Beware, then, the lazy argument that Britain was a uniquely troublesome partner. And, in particular, beware the notion that its exit would leave the other member states able to forge ahead with integrative initiatives that would make the Union a more efficient and effective political actor.
Here, perhaps, is the greatest canard of all. It was not London that prevented the Eurozone from effectively addressing the critical structural problems that continue to threaten its survival. It was not Brits who blocked the expansion of the single market to cover services. It was not because of us that Europeans got used to free riding so shamelessly on American power. Nor was it British obstructionism that lay behind a failure to deal effectively with the migrant crisis.
In all these areas, the roadblocks lie in continental Europe. Whether it be profound disagreement about whether the Eurozone would be better served by tighter fiscal rules or increased risk sharing. Whether it be a desire to protect national service industries coddled for many years by indulgent and protectionist governments. Whether it be a failure to take security seriously, or an aversion to the use of military force, or conflicting approaches to the refugee crisis, none of the myriad problems bedevilling the Union are down to that infamous British intransigence.
It is hard, then, to foresee any way in which a British exit will reinforce the ability of the EU to carry out the reforms it so desperately needs. That being said, the greatest fear held by those most concerned about Brexit has not materialized. For many in continental Europe, the most serious potential consequence of a British exit was contagion. The sight of a member state leaving the club, it was claimed, might inspire Eurosceptics the continent over.
Certainly, in the days immediately after the referendum, Eurosceptic parties in a number of other member states called for their own referendums on membership. Yet as the chaos gripping Britain became manifest—the pound plunged, markets were volatile, and the government fell—early polls suggested that Brexit had triggered a surge in support for EU membership across the continent.
In this way, if no other, the decision of the British people might reinforce, rather than undermine, European integration; it now seems unlikely that any kind of contagion will afflict the Union. That being said, this is scant comfort. The problems outlined above remain. And with or without Britain, the constraints on the emergence of solutions are as strong as ever. The EU will remain flawed—caught between purely national policies that do not work and further integration that cannot be secured. And all signs are that here that it will remain this way for the foreseeable future.

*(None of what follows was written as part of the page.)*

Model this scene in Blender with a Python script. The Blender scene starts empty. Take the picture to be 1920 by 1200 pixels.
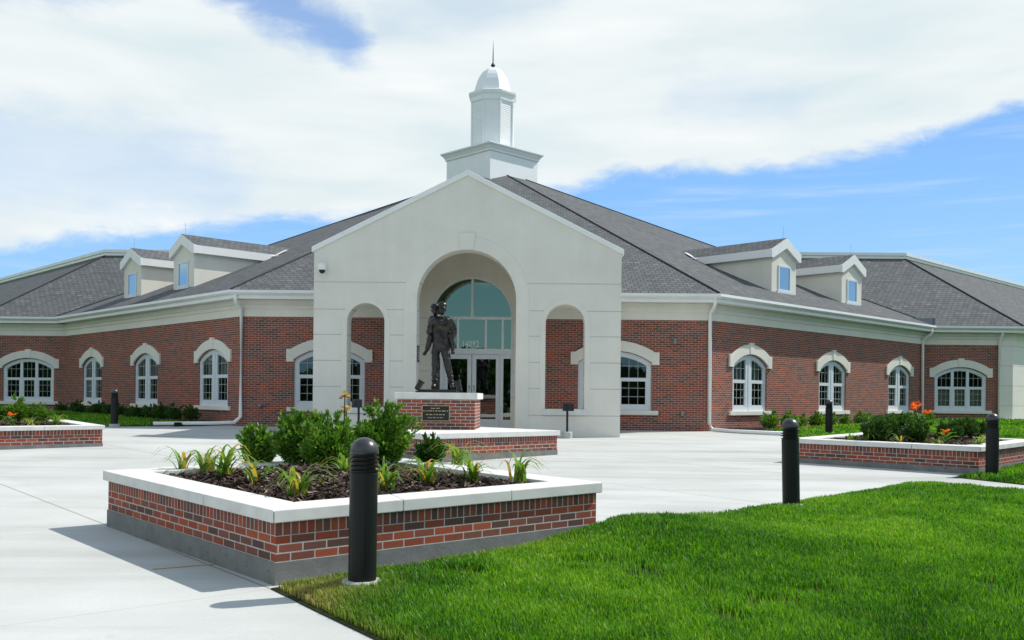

Clearly, Britain was not always an easy or helpful partner to Europe. And our politics often got in the way of our ability to engage effectively. Yet lazy stereotypes about British obstinacy, or the continued tendency of London to impede the “progress” of European integration, conceal a more complex reality. One consequence of a Brexit will be to force our partners to ask painful questions about who is really to blame for the EU’s current ineffectiveness, and look closer to home for the answers. An Anglo-Saxon scapegoat may have its uses. But Brexit will not be the first step toward a reformed European Union.